Потребление такой же классовый институт, как и школа; существует не только неравенство перед предметами в экономическом смысле (покупка, выбор, подобная практика регулируется покупательной способностью, как уровень образования зависит от классового восхождения и т. д.) — не все имеют одинаковые вещи, как и не все имеют одинаковые возможности учиться, но, если смотреть глубже, существует глубокое различие в том смысле, что только некоторые постигают автономную, рациональную логику элементов окружения (функциональное назначение, эстетическая организация, культура исполнения); они не имеют дела с отдельными предметами и не «потребляют» в собственном смысле слова, другие обречены на магическую экономику, на то, чтобы придавать большое значение предметам как таковым и всем остальным объектам (идеям, отдыху, знанию, культуре); эта фетишистская логика и является собственно идеологией потребления.
Точно так же для тех, кто не имеет к этому ключа, то есть кода, что делает возможным их законное, рациональное и действенное употребление, знание и культура являются просто вариантом более острой и тонкой культурной сегрегации, так как оказываются в их глазах и в том употреблении, которое они из них делают, только дополнительной лшнной, резервом магической власти, вместо того чтобы быть, наоборот, обучением и действительным воспитанием.[19]
Аспект спасения
Своим числом, увеличением, избытком, изобилием форм, игрой моды, всем тем, что в них выходит за рамки простой функции, вещи еще только симулируют социальную сущность — статус, этот знак предназначения, который дан только некоторым от рождения и которого большинство, ввиду другого предназначения, никогда не могло бы достигнуть. Это наследственное право (дано ли оно в силу крови или культуры) находится в самой глубине понятия статуса. Статус направляет всю динамику социального передвижения. В глубине всех стремлений скрывается идеальная цель статуса, данного рождением, статуса благодати и превосходства. Он в равной степени выражается в отношении к вещам. Именно он пробуждает этот бред, этот неистовый мир безделушек, фетишей, которые призваны служить показателем статуса и организовать спасение посредством творений вследствие недостатка спасения посредством благодати.
Этим объясняется особый престиж старой вещи, которая является знаком наследственности, прирожденной значимости, необратимой благодати.

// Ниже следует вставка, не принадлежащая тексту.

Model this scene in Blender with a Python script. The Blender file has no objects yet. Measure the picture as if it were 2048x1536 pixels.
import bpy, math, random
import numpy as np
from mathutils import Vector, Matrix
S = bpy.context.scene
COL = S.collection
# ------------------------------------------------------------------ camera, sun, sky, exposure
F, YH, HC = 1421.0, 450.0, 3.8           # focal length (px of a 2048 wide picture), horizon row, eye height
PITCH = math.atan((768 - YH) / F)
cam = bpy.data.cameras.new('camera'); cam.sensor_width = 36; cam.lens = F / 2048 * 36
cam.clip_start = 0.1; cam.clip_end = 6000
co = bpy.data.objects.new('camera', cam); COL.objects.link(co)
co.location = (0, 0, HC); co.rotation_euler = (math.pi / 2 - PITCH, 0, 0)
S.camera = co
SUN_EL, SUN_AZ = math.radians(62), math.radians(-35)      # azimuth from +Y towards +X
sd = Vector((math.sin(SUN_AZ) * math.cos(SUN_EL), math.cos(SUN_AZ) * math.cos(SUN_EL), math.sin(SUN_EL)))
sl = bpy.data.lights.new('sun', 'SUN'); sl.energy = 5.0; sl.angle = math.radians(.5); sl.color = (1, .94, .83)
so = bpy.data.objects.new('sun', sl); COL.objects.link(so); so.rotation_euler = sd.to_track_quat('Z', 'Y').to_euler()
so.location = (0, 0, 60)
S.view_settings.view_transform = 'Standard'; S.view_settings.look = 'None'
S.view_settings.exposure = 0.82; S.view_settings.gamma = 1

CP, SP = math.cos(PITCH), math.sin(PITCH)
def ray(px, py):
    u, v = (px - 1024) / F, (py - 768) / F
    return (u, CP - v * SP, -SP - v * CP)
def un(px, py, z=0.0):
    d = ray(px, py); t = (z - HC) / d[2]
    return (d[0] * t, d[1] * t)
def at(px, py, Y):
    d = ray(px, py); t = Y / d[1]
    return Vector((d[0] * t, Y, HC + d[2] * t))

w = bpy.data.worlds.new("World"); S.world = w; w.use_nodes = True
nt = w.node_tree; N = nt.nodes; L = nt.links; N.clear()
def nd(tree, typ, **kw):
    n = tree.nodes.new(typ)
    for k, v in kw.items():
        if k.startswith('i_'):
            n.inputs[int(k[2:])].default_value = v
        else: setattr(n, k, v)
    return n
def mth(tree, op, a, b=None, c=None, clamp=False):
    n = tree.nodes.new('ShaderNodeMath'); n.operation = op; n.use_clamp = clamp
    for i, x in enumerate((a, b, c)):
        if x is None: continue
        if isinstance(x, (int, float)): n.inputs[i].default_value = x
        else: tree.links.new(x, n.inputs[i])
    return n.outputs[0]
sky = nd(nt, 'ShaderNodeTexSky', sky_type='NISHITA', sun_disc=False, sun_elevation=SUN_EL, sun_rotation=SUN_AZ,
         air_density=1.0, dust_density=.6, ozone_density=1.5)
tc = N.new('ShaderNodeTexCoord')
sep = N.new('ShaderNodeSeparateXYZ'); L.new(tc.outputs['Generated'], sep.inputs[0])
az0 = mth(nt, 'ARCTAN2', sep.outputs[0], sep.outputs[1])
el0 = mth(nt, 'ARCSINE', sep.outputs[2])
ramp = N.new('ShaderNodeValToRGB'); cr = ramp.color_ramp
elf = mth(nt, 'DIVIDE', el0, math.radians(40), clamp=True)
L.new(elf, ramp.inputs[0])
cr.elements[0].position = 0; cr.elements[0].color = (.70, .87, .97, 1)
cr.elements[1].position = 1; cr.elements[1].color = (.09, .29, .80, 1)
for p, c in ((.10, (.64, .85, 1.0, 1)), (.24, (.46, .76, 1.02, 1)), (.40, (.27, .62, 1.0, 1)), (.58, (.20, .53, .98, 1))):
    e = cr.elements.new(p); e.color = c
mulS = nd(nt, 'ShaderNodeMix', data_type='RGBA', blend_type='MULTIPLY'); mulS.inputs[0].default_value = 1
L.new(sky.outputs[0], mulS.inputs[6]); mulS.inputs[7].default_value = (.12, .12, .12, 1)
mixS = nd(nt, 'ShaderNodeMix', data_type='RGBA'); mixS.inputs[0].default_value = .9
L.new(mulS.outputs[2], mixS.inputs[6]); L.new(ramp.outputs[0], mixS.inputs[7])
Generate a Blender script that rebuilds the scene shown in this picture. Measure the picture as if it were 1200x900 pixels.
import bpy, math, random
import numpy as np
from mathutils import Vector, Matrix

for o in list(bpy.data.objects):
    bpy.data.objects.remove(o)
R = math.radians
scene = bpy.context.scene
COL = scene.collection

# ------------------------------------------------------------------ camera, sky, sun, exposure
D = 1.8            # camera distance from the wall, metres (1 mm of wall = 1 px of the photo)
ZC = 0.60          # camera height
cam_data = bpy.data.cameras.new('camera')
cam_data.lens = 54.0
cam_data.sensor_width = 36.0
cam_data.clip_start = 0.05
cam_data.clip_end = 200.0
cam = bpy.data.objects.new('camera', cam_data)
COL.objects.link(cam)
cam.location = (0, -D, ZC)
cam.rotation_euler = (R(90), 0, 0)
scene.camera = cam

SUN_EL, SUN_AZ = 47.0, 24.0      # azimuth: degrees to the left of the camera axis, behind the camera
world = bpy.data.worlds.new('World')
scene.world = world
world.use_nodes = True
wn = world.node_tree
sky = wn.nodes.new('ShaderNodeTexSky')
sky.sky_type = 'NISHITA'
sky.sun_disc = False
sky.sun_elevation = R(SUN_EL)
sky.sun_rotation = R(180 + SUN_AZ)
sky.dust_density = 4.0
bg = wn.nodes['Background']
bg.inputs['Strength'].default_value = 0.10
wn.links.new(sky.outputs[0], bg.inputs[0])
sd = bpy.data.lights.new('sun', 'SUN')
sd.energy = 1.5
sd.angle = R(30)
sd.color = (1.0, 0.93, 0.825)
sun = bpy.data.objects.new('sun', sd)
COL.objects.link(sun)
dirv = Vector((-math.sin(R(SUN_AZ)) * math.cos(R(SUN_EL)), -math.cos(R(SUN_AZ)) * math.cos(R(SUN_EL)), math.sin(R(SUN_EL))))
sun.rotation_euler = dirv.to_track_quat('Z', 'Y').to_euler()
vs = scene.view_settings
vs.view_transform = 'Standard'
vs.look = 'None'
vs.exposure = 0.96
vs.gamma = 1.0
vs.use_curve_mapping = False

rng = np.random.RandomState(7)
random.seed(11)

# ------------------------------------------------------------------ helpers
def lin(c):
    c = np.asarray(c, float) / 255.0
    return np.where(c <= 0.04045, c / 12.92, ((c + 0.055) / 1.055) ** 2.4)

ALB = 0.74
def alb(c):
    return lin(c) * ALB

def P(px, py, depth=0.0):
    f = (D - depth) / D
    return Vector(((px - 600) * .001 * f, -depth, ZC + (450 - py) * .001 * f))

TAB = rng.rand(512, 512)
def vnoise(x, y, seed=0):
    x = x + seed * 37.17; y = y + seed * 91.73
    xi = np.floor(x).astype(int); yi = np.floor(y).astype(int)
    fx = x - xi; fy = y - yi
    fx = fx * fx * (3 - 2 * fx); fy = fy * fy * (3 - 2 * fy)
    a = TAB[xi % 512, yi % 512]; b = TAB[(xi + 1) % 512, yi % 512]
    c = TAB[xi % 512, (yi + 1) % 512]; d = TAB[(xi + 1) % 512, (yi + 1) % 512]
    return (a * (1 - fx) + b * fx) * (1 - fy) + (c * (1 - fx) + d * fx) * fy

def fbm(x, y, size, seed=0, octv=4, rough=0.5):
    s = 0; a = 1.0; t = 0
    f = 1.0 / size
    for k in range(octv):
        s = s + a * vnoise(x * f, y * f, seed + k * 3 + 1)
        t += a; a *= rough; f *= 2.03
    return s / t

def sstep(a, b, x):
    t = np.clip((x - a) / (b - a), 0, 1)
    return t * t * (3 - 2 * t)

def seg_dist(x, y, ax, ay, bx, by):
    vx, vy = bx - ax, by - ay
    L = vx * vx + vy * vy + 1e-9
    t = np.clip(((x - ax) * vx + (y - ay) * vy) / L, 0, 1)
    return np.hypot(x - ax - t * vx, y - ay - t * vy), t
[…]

Именно классовая логика диктует спасение через вещи, каковое является спасением посредством творений; это демократический принцип, противоположный аристократическому принципу спасения через благодать и избранность. Однако в общем мнении спасение через благодать всегда превосходит в ценности спасение через творения. Именно последнее наблюдают в низших и средних классах, где «доказательство через предмет», спасение путем потребления задыхается в своем бесконечном процессе демонстрации духовных свойств без надежды достичь статуса личной благодати, дара и предназначения, который остается при любом положении дела присущим высшим классам, доказывающим свое превосходство иначе, в практике культуры и власти.